* _Recorded data_:

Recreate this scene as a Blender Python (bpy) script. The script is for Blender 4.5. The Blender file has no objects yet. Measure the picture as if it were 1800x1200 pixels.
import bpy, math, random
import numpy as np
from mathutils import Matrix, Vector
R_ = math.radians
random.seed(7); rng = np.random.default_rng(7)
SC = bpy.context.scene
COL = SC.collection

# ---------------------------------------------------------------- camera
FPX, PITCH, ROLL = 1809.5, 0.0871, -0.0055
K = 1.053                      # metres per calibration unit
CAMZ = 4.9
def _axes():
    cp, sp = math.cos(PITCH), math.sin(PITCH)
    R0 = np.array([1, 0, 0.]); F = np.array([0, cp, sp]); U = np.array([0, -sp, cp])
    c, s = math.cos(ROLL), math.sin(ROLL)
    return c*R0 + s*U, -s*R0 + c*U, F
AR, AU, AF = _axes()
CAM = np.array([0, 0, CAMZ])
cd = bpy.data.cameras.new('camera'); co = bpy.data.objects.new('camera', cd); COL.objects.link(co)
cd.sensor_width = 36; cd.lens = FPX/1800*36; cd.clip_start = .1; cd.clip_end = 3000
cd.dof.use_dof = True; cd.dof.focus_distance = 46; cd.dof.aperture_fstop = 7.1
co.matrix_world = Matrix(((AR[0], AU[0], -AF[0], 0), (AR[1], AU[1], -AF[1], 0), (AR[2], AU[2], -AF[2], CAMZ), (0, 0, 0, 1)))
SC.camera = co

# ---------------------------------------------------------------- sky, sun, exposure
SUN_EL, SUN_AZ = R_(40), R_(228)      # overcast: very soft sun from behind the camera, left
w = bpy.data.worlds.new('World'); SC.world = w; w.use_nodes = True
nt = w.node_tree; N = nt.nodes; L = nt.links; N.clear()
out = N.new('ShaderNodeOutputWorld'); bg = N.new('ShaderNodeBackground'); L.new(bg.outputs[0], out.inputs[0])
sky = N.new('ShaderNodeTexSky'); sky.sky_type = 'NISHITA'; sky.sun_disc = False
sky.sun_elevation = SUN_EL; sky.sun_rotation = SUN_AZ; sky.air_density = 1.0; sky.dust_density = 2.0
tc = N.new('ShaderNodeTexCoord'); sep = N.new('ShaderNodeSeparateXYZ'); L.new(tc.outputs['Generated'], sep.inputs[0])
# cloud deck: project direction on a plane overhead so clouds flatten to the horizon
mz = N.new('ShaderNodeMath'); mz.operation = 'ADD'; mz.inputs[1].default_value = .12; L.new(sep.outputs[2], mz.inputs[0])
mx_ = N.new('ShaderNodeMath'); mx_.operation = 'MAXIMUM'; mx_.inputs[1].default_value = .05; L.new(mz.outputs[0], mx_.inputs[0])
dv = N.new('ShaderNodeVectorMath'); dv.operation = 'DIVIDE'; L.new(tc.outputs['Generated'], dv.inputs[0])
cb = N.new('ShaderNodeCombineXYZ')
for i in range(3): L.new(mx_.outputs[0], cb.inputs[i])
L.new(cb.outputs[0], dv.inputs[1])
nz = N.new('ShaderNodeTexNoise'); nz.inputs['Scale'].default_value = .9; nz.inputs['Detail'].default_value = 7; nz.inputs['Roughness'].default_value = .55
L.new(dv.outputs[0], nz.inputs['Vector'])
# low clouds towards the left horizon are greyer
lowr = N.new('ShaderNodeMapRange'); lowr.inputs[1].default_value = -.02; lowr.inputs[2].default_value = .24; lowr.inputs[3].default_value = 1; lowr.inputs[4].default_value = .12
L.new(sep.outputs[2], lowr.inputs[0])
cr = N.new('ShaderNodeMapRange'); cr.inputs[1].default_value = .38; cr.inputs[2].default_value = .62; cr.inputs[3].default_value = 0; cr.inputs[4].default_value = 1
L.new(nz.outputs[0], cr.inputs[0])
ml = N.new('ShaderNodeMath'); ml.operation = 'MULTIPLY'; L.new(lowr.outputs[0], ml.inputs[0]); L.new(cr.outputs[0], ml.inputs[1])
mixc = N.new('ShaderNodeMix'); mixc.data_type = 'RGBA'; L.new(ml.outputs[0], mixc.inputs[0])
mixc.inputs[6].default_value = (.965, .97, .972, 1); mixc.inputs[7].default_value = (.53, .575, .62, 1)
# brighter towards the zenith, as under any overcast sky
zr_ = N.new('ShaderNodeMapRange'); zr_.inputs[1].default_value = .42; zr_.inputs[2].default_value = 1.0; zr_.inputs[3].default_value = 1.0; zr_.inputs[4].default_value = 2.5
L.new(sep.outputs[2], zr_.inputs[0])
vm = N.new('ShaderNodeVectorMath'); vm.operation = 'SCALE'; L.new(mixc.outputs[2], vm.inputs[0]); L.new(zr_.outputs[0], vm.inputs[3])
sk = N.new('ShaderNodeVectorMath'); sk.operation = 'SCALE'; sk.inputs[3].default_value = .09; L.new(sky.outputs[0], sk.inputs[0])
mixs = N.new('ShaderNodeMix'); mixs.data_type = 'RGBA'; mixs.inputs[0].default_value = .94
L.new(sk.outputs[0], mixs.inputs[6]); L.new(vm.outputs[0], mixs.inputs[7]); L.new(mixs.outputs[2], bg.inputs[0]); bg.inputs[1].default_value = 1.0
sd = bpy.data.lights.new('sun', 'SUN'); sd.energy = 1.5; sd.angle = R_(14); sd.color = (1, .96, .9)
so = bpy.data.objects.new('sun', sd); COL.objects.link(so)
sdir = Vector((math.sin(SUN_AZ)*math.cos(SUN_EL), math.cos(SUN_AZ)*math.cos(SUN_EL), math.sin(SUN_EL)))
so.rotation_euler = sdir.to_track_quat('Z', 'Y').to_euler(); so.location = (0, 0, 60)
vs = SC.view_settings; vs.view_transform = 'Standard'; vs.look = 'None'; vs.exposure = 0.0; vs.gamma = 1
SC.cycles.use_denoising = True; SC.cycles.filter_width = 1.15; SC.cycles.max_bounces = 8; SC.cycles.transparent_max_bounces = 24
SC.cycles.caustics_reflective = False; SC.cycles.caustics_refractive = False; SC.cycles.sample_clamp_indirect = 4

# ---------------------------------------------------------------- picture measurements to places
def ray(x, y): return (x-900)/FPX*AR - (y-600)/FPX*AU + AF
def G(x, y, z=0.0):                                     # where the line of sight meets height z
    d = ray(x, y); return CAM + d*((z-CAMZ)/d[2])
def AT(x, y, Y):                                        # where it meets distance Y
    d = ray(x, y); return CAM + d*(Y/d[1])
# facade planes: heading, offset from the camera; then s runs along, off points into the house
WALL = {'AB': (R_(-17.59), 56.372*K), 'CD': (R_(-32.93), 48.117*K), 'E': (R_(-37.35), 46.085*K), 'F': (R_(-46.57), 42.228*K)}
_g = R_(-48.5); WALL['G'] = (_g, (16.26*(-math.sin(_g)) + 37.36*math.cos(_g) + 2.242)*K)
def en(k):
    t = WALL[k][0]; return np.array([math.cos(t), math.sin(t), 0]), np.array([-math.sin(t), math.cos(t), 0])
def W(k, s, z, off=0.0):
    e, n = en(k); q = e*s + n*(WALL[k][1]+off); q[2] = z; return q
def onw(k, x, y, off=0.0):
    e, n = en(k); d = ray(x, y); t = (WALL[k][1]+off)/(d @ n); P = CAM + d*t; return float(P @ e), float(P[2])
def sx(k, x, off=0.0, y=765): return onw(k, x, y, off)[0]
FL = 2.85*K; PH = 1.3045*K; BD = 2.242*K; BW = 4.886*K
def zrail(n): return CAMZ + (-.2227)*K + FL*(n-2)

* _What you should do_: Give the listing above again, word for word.

* _The response_:
Recreate this scene as a Blender Python (bpy) script. The script is for Blender 4.5. The Blender file has no objects yet. Measure the picture as if it were 1800x1200 pixels.
import bpy, math, random
import numpy as np
from mathutils import Matrix, Vector
R_ = math.radians
random.seed(7); rng = np.random.default_rng(7)
SC = bpy.context.scene
COL = SC.collection

# ---------------------------------------------------------------- camera
FPX, PITCH, ROLL = 1809.5, 0.0871, -0.0055
K = 1.053                      # metres per calibration unit
CAMZ = 4.9
def _axes():
    cp, sp = math.cos(PITCH), math.sin(PITCH)
    R0 = np.array([1, 0, 0.]); F = np.array([0, cp, sp]); U = np.array([0, -sp, cp])
    c, s = math.cos(ROLL), math.sin(ROLL)
    return c*R0 + s*U, -s*R0 + c*U, F
AR, AU, AF = _axes()
CAM = np.array([0, 0, CAMZ])
cd = bpy.data.cameras.new('camera'); co = bpy.data.objects.new('camera', cd); COL.objects.link(co)
cd.sensor_width = 36; cd.lens = FPX/1800*36; cd.clip_start = .1; cd.clip_end = 3000
cd.dof.use_dof = True; cd.dof.focus_distance = 46; cd.dof.aperture_fstop = 7.1
co.matrix_world = Matrix(((AR[0], AU[0], -AF[0], 0), (AR[1], AU[1], -AF[1], 0), (AR[2], AU[2], -AF[2], CAMZ), (0, 0, 0, 1)))
SC.camera = co

# ---------------------------------------------------------------- sky, sun, exposure
SUN_EL, SUN_AZ = R_(40), R_(228)      # overcast: very soft sun from behind the camera, left
w = bpy.data.worlds.new('World'); SC.world = w; w.use_nodes = True
nt = w.node_tree; N = nt.nodes; L = nt.links; N.clear()
out = N.new('ShaderNodeOutputWorld'); bg = N.new('ShaderNodeBackground'); L.new(bg.outputs[0], out.inputs[0])
sky = N.new('ShaderNodeTexSky'); sky.sky_type = 'NISHITA'; sky.sun_disc = False
sky.sun_elevation = SUN_EL; sky.sun_rotation = SUN_AZ; sky.air_density = 1.0; sky.dust_density = 2.0
tc = N.new('ShaderNodeTexCoord'); sep = N.new('ShaderNodeSeparateXYZ'); L.new(tc.outputs['Generated'], sep.inputs[0])
# cloud deck: project direction on a plane overhead so clouds flatten to the horizon
mz = N.new('ShaderNodeMath'); mz.operation = 'ADD'; mz.inputs[1].default_value = .12; L.new(sep.outputs[2], mz.inputs[0])
mx_ = N.new('ShaderNodeMath'); mx_.operation = 'MAXIMUM'; mx_.inputs[1].default_value = .05; L.new(mz.outputs[0], mx_.inputs[0])
dv = N.new('ShaderNodeVectorMath'); dv.operation = 'DIVIDE'; L.new(tc.outputs['Generated'], dv.inputs[0])
cb = N.new('ShaderNodeCombineXYZ')
for i in range(3): L.new(mx_.outputs[0], cb.inputs[i])
L.new(cb.outputs[0], dv.inputs[1])
nz = N.new('ShaderNodeTexNoise'); nz.inputs['Scale'].default_value = .9; nz.inputs['Detail'].default_value = 7; nz.inputs['Roughness'].default_value = .55
L.new(dv.outputs[0], nz.inputs['Vector'])
# low clouds towards the left horizon are greyer
lowr = N.new('ShaderNodeMapRange'); lowr.inputs[1].default_value = -.02; lowr.inputs[2].default_value = .24; lowr.inputs[3].default_value = 1; lowr.inputs[4].default_value = .12
L.new(sep.outputs[2], lowr.inputs[0])
cr = N.new('ShaderNodeMapRange'); cr.inputs[1].default_value = .38; cr.inputs[2].default_value = .62; cr.inputs[3].default_value = 0; cr.inputs[4].default_value = 1
L.new(nz.outputs[0], cr.inputs[0])
ml = N.new('ShaderNodeMath'); ml.operation = 'MULTIPLY'; L.new(lowr.outputs[0], ml.inputs[0]); L.new(cr.outputs[0], ml.inputs[1])
mixc = N.new('ShaderNodeMix'); mixc.data_type = 'RGBA'; L.new(ml.outputs[0], mixc.inputs[0])
mixc.inputs[6].default_value = (.965, .97, .972, 1); mixc.inputs[7].default_value = (.53, .575, .62, 1)
# brighter towards the zenith, as under any overcast sky
zr_ = N.new('ShaderNodeMapRange'); zr_.inputs[1].default_value = .42; zr_.inputs[2].default_value = 1.0; zr_.inputs[3].default_value = 1.0; zr_.inputs[4].default_value = 2.5
L.new(sep.outputs[2], zr_.inputs[0])
vm = N.new('ShaderNodeVectorMath'); vm.operation = 'SCALE'; L.new(mixc.outputs[2], vm.inputs[0]); L.new(zr_.outputs[0], vm.inputs[3])
sk = N.new('ShaderNodeVectorMath'); sk.operation = 'SCALE'; sk.inputs[3].default_value = .09; L.new(sky.outputs[0], sk.inputs[0])
mixs = N.new('ShaderNodeMix'); mixs.data_type = 'RGBA'; mixs.inputs[0].default_value = .94
L.new(sk.outputs[0], mixs.inputs[6]); L.new(vm.outputs[0], mixs.inputs[7]); L.new(mixs.outputs[2], bg.inputs[0]); bg.inputs[1].default_value = 1.0
sd = bpy.data.lights.new('sun', 'SUN'); sd.energy = 1.5; sd.angle = R_(14); sd.color = (1, .96, .9)
so = bpy.data.objects.new('sun', sd); COL.objects.link(so)
sdir = Vector((math.sin(SUN_AZ)*math.cos(SUN_EL), math.cos(SUN_AZ)*math.cos(SUN_EL), math.sin(SUN_EL)))
so.rotation_euler = sdir.to_track_quat('Z', 'Y').to_euler(); so.location = (0, 0, 60)
vs = SC.view_settings; vs.view_transform = 'Standard'; vs.look = 'None'; vs.exposure = 0.0; vs.gamma = 1
SC.cycles.use_denoising = True; SC.cycles.filter_width = 1.15; SC.cycles.max_bounces = 8; SC.cycles.transparent_max_bounces = 24
SC.cycles.caustics_reflective = False; SC.cycles.caustics_refractive = False; SC.cycles.sample_clamp_indirect = 4

# ---------------------------------------------------------------- picture measurements to places
def ray(x, y): return (x-900)/FPX*AR - (y-600)/FPX*AU + AF
def G(x, y, z=0.0):                                     # where the line of sight meets height z
    d = ray(x, y); return CAM + d*((z-CAMZ)/d[2])
def AT(x, y, Y):                                        # where it meets distance Y
    d = ray(x, y); return CAM + d*(Y/d[1])
# facade planes: heading, offset from the camera; then s runs along, off points into the house
WALL = {'AB': (R_(-17.59), 56.372*K), 'CD': (R_(-32.93), 48.117*K), 'E': (R_(-37.35), 46.085*K), 'F': (R_(-46.57), 42.228*K)}
_g = R_(-48.5); WALL['G'] = (_g, (16.26*(-math.sin(_g)) + 37.36*math.cos(_g) + 2.242)*K)
def en(k):
    t = WALL[k][0]; return np.array([math.cos(t), math.sin(t), 0]), np.array([-math.sin(t), math.cos(t), 0])
def W(k, s, z, off=0.0):
    e, n = en(k); q = e*s + n*(WALL[k][1]+off); q[2] = z; return q
def onw(k, x, y, off=0.0):
    e, n = en(k); d = ray(x, y); t = (WALL[k][1]+off)/(d @ n); P = CAM + d*t; return float(P @ e), float(P[2])
def sx(k, x, off=0.0, y=765): return onw(k, x, y, off)[0]
FL = 2.85*K; PH = 1.3045*K; BD = 2.242*K; BW = 4.886*K
def zrail(n): return CAMZ + (-.2227)*K + FL*(n-2)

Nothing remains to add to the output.